Callaway exaggerated just a tad — several of Familia’s numbers this year lag behind the career bests he set in 2015, when he had a mere 43 saves — but the sentiment stands. Familia has bounced back from his suspension and injury-shortened 2017 with a 2.35 ERA and 1.13 WHIP and has been even better than he was in 2016, when he was an All-Star.

But what has not come to fruition are the offseason visions of Familia as the Mets’ primary closer in addition to a floating relief ace, able to pitch the most difficult inning late in the game, be it the ninth or earlier.

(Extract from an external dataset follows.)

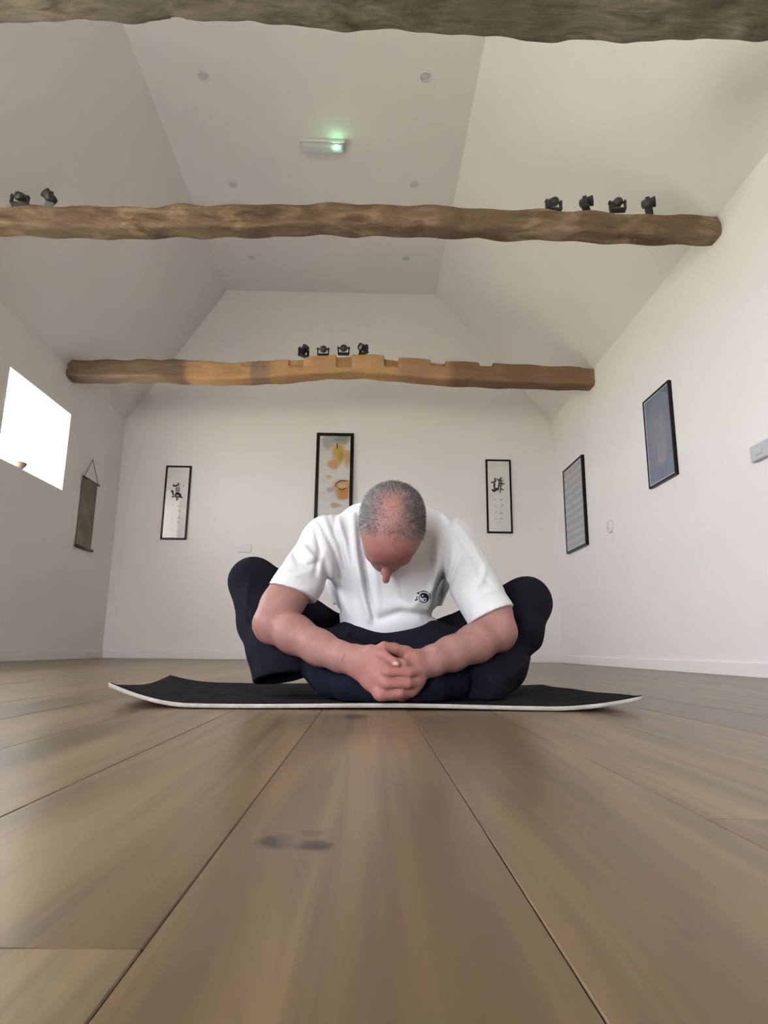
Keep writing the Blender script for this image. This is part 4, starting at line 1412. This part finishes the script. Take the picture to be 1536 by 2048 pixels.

Callaway said he has refrained from deploying Familia in that way for two reasons: The Mets’ converted righthanded starters, Robert Gsellman and Seth Lugo, have been so good. And their big bullpen addition of the offseason, righthander Anthony Swarzak, has been out with a left oblique strain for almost two months.

“We haven’t had any problem getting to save situations, and when we’ve gotten to those save situations, we’ve had our best reliever out there,” Callaway said. “So you can’t ask for a more ideal situation. It’s just, four times it hasn’t worked out.”

Gsellman (2.67 ERA) and Lugo (1.84 ERA, including 0.00 in 15 innings this month) have proved adept at managing the late innings — often for more than one inning per appearance — and have four holds apiece. Callaway trusts them enough in tight spots that he doesn’t need to call on Familia early (minus several instances last month, when Familia entered in the eighth for a save situation of more than three outs).

“Lugo and Gsellman turned out to be a lot better than we ever imagined coming out of the ’pen,” Callaway said.

Swarzak’s absence has been a significant one. Callaway said if Swarzak had been available — and when he is available again, perhaps as soon as next week — it would have allowed him to use Familia earlier if needed and give Swarzak the ninth.

“The one thing you do have to worry about is you can have a [Josh] Hader, but if you don’t have a [Corey] Knebel to finish it you’re in trouble,” Callaway said, referencing two of the Brewers’ late-inning options the Mets might see this weekend. “You can have an Andrew Miller (as the Indians do), but if you don’t have a Cody Allen you’re in trouble. I think that would have allowed us to think about some of that stuff.”

Callaway said the Mets still might move away from Familia’s traditional closer usage this season, though there is value in a pitcher knowing exactly when he will pitch.

Much of these late-inning machinations would be simplified with an extra couple of runs any given night. The Mets’ 4.04 runs per game — 23rd in the majors — don’t allow for much breathing room.

“Every inning we’ve thrown this year has been stressful,” Callaway said. “I’m sure there’s a comfort level for him out there closing. I think the thing that probably isn’t comfortable is that every game we play is a one-run game. That’s just how it is. We have to score more runs.”